* begin Collected data *
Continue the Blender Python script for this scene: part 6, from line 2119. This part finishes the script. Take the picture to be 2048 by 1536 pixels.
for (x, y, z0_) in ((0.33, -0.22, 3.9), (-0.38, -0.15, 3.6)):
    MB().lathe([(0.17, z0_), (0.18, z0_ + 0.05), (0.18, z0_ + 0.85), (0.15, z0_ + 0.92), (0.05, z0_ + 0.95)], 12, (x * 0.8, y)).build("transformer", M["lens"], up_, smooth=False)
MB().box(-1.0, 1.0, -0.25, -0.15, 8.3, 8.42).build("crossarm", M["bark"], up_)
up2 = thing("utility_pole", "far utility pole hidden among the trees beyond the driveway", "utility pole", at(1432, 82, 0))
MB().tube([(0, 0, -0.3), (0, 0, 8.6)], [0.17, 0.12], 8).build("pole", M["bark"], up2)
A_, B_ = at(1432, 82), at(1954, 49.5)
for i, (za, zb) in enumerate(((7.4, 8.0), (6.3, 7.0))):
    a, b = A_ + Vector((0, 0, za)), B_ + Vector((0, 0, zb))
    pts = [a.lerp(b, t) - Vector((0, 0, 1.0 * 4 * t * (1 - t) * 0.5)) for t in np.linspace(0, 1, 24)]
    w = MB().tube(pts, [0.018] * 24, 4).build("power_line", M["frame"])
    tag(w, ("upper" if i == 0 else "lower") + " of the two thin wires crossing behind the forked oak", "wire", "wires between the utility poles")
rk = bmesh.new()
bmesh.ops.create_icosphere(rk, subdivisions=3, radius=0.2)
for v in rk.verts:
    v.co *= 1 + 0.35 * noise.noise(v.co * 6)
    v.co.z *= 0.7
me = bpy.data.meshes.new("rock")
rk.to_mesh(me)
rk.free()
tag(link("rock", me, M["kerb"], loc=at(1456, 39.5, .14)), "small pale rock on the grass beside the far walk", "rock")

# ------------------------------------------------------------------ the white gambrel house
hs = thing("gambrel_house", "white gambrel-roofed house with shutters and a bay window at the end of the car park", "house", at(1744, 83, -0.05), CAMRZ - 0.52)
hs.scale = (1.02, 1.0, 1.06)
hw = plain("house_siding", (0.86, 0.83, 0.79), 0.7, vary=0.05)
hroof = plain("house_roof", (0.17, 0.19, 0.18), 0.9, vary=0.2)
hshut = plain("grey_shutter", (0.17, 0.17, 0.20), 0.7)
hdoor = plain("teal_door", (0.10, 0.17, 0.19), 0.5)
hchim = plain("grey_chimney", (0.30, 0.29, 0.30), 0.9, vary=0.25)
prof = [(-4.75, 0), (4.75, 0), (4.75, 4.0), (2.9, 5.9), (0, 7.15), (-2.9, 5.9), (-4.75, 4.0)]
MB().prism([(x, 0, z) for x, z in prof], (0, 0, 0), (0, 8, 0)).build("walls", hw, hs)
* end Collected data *
[Description of the task]
Without changing anything, quote the lines from the top of the data to the line that contains "pale rock on", including that line.

[Answer below]
Continue the Blender Python script for this scene: part 6, from line 2119. This part finishes the script. Take the picture to be 2048 by 1536 pixels.
for (x, y, z0_) in ((0.33, -0.22, 3.9), (-0.38, -0.15, 3.6)):
    MB().lathe([(0.17, z0_), (0.18, z0_ + 0.05), (0.18, z0_ + 0.85), (0.15, z0_ + 0.92), (0.05, z0_ + 0.95)], 12, (x * 0.8, y)).build("transformer", M["lens"], up_, smooth=False)
MB().box(-1.0, 1.0, -0.25, -0.15, 8.3, 8.42).build("crossarm", M["bark"], up_)
up2 = thing("utility_pole", "far utility pole hidden among the trees beyond the driveway", "utility pole", at(1432, 82, 0))
MB().tube([(0, 0, -0.3), (0, 0, 8.6)], [0.17, 0.12], 8).build("pole", M["bark"], up2)
A_, B_ = at(1432, 82), at(1954, 49.5)
for i, (za, zb) in enumerate(((7.4, 8.0), (6.3, 7.0))):
    a, b = A_ + Vector((0, 0, za)), B_ + Vector((0, 0, zb))
    pts = [a.lerp(b, t) - Vector((0, 0, 1.0 * 4 * t * (1 - t) * 0.5)) for t in np.linspace(0, 1, 24)]
    w = MB().tube(pts, [0.018] * 24, 4).build("power_line", M["frame"])
    tag(w, ("upper" if i == 0 else "lower") + " of the two thin wires crossing behind the forked oak", "wire", "wires between the utility poles")
rk = bmesh.new()
bmesh.ops.create_icosphere(rk, subdivisions=3, radius=0.2)
for v in rk.verts:
    v.co *= 1 + 0.35 * noise.noise(v.co * 6)
    v.co.z *= 0.7
me = bpy.data.meshes.new("rock")
rk.to_mesh(me)
rk.free()
tag(link("rock", me, M["kerb"], loc=at(1456, 39.5, .14)), "small pale rock on the grass beside the far walk", "rock")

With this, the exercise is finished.